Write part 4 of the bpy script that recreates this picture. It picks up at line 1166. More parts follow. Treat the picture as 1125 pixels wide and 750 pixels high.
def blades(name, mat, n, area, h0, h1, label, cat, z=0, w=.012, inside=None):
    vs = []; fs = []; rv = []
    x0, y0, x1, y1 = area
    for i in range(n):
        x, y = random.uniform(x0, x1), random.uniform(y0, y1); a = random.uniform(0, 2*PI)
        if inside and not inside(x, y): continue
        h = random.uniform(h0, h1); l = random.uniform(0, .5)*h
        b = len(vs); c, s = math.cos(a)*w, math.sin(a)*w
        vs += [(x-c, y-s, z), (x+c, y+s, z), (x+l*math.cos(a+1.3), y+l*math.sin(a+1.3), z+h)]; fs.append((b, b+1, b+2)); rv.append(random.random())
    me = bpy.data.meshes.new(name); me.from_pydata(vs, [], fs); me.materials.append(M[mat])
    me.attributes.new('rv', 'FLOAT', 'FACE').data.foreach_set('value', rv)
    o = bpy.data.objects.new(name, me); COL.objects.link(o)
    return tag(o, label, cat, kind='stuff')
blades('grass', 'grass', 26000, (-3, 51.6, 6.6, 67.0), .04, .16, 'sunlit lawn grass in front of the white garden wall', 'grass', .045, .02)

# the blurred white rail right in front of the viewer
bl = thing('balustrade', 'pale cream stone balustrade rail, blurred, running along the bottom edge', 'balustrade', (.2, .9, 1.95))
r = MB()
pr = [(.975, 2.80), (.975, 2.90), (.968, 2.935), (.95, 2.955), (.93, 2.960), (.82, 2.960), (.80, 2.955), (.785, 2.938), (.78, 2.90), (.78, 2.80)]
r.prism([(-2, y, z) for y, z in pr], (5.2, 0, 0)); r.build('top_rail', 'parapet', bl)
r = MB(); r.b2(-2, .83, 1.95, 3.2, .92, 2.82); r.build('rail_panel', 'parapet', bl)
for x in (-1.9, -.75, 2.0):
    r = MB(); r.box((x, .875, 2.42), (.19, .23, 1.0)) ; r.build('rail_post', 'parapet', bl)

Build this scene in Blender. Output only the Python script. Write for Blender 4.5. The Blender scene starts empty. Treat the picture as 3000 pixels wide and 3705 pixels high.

::::::::::

- _What you should do_
Reproduce the material above, every line of it, exactly.

- _Solution for this task_
Write part 4 of the bpy script that recreates this picture. It picks up at line 1166. More parts follow. Treat the picture as 1125 pixels wide and 750 pixels high.
def blades(name, mat, n, area, h0, h1, label, cat, z=0, w=.012, inside=None):
    vs = []; fs = []; rv = []
    x0, y0, x1, y1 = area
    for i in range(n):
        x, y = random.uniform(x0, x1), random.uniform(y0, y1); a = random.uniform(0, 2*PI)
        if inside and not inside(x, y): continue
        h = random.uniform(h0, h1); l = random.uniform(0, .5)*h
        b = len(vs); c, s = math.cos(a)*w, math.sin(a)*w
        vs += [(x-c, y-s, z), (x+c, y+s, z), (x+l*math.cos(a+1.3), y+l*math.sin(a+1.3), z+h)]; fs.append((b, b+1, b+2)); rv.append(random.random())
    me = bpy.data.meshes.new(name); me.from_pydata(vs, [], fs); me.materials.append(M[mat])
    me.attributes.new('rv', 'FLOAT', 'FACE').data.foreach_set('value', rv)
    o = bpy.data.objects.new(name, me); COL.objects.link(o)
    return tag(o, label, cat, kind='stuff')
blades('grass', 'grass', 26000, (-3, 51.6, 6.6, 67.0), .04, .16, 'sunlit lawn grass in front of the white garden wall', 'grass', .045, .02)

# the blurred white rail right in front of the viewer
bl = thing('balustrade', 'pale cream stone balustrade rail, blurred, running along the bottom edge', 'balustrade', (.2, .9, 1.95))
r = MB()
pr = [(.975, 2.80), (.975, 2.90), (.968, 2.935), (.95, 2.955), (.93, 2.960), (.82, 2.960), (.80, 2.955), (.785, 2.938), (.78, 2.90), (.78, 2.80)]
r.prism([(-2, y, z) for y, z in pr], (5.2, 0, 0)); r.build('top_rail', 'parapet', bl)
r = MB(); r.b2(-2, .83, 1.95, 3.2, .92, 2.82); r.build('rail_panel', 'parapet', bl)
for x in (-1.9, -.75, 2.0):
    r = MB(); r.box((x, .875, 2.42), (.19, .23, 1.0)) ; r.build('rail_post', 'parapet', bl)

Build this scene in Blender. Output only the Python script. Write for Blender 4.5. The Blender scene starts empty. Treat the picture as 3000 pixels wide and 3705 pixels high.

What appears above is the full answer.